**WRITTEN TASK**: Identify all lines below that hold "pixels" and collect them.
§ §
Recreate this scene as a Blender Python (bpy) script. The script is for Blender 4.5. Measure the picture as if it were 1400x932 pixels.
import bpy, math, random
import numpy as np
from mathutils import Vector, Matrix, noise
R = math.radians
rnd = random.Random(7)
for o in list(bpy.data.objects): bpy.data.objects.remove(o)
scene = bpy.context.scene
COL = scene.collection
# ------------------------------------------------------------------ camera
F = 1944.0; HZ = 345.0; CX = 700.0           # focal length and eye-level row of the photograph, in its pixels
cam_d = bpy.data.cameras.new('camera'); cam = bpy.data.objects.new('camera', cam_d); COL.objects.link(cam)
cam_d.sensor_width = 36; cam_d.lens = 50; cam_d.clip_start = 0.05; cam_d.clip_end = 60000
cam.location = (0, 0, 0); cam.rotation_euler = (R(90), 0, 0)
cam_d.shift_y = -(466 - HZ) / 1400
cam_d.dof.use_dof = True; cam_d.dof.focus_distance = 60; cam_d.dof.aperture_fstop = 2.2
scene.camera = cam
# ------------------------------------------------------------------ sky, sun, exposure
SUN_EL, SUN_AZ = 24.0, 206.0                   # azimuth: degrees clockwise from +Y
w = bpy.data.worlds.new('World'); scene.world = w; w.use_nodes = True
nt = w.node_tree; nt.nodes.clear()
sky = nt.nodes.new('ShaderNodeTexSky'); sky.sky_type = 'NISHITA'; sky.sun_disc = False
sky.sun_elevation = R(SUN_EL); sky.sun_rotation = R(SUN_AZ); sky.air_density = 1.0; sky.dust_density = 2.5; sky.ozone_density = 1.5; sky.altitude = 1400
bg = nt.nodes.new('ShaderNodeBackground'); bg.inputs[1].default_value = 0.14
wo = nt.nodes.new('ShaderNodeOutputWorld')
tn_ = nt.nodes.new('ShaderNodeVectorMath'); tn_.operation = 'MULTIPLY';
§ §
**RESULT OF THIS EXERCISE**:
Recreate this scene as a Blender Python (bpy) script. The script is for Blender 4.5. Measure the picture as if it were 1400x932 pixels.
F = 1944.0; HZ = 345.0; CX = 700.0           # focal length and eye-level row of the photograph, in its pixels